Göçmenlere yönelik yalan ve nefret söylemi de duyarlılık göstermemiz gereken bir problem alanıdır. "Kaçak mülteci" ve "yasa dışı" göçmen tanımlaması sığınmacıların, mültecilerin, göçmenlerin yasa dışı olduğuna, suçlu olduğuna dair bir algı oluşturmaktadır. Sığınmacı olmak, uluslararası koruma için göçmek yasa dışı bir hareket değildir, aksine 1951 Cenevre Sözleşmesi'yle teyit edilmiş bir insan hakkıdır. "Kaçak" ya da "yasa dışı" terimleri yanlış kullanımdır. Doğrusu, düzensiz terimdir. Gerek toplumsal bir gerçek olarak gerek yasal olarak mülteciliğin ve iltica etmenin bir insan hakkı olduğunun geniş topluma anlatılması başta medya ve siyaset etiği olmak üzere, toplumsal sorumluluğumuzun zorunlu kıldığı bir gerekliliktir. Mevcut düzenlemeler ihtiyaca önemli ölçüde cevap vermekle birlikte, yeni düzenleme ihtiyacı doğduğunda bundan kaçınılmayacaktır. Ön yargıları ve ayrıştırmayı derinleştirmekten başka işe yaramayan nefret söylemleriyle mücadele edilmeli ve gerekirse nefret söylemini cezalandırma hususunda yeni mevzuat düzenlemeleri yapılmalıdır.

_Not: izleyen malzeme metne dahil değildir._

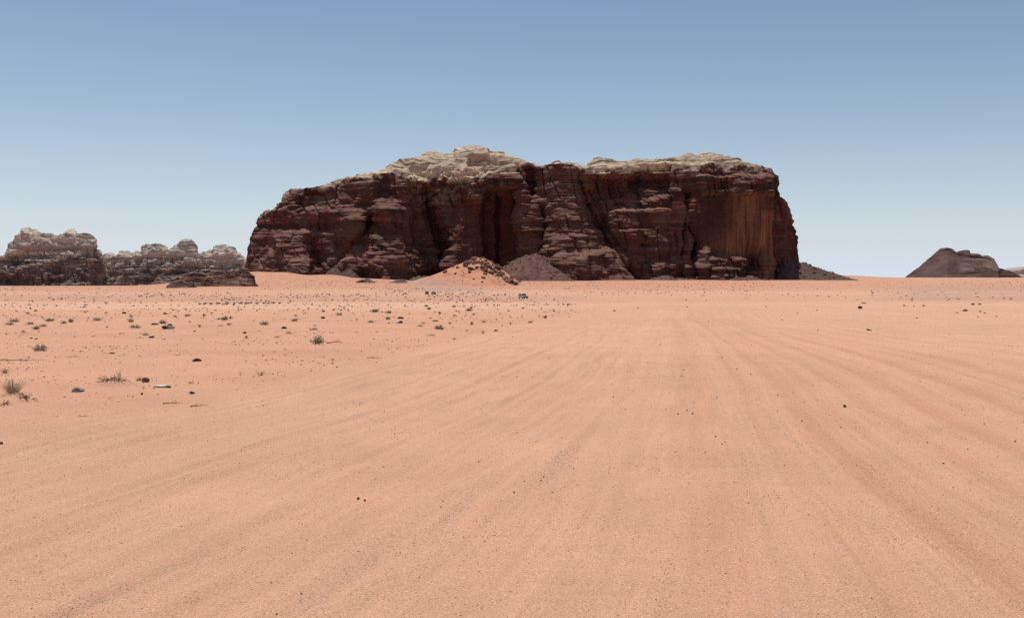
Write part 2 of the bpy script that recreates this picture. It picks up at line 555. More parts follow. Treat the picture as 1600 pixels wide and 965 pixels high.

Değerli arkadaşlar, göçmenlere yönelik harcamalarda Türkiye'ye Birleşmiş Milletler ve AB katkısı da netleştirilmeye ihtiyaç duyulan bir konudur. Sayıları 3,4 milyonu bulan geçici koruma altındaki Suriyeliler için 30 milyar dolarlık bir harcama yapılmıştır. Bu harcamaların bir kısmı doğrudan faturalandırılan hizmetlerken bir kısmı da doğrudan faturalandırması mümkün olmayan hizmetlerin maliyetidir. Suriyeli sığınmacıların hizmetlerinde kullanılmak üzere Birleşmiş Milletler üzerinden Türkiye'ye aktarılan kaynak 600 milyon dolar civarında kalmıştır. Avrupa Birliği 2017 sonuna kadar 3 milyar euro, 2018 sonuna kadar da 3 milyar euro olmak üzere, Suriyeliler için destek olacağını ifade etmesine rağmen, bugüne kadar bu rakamın 850 milyon eurosu aktarılmıştır.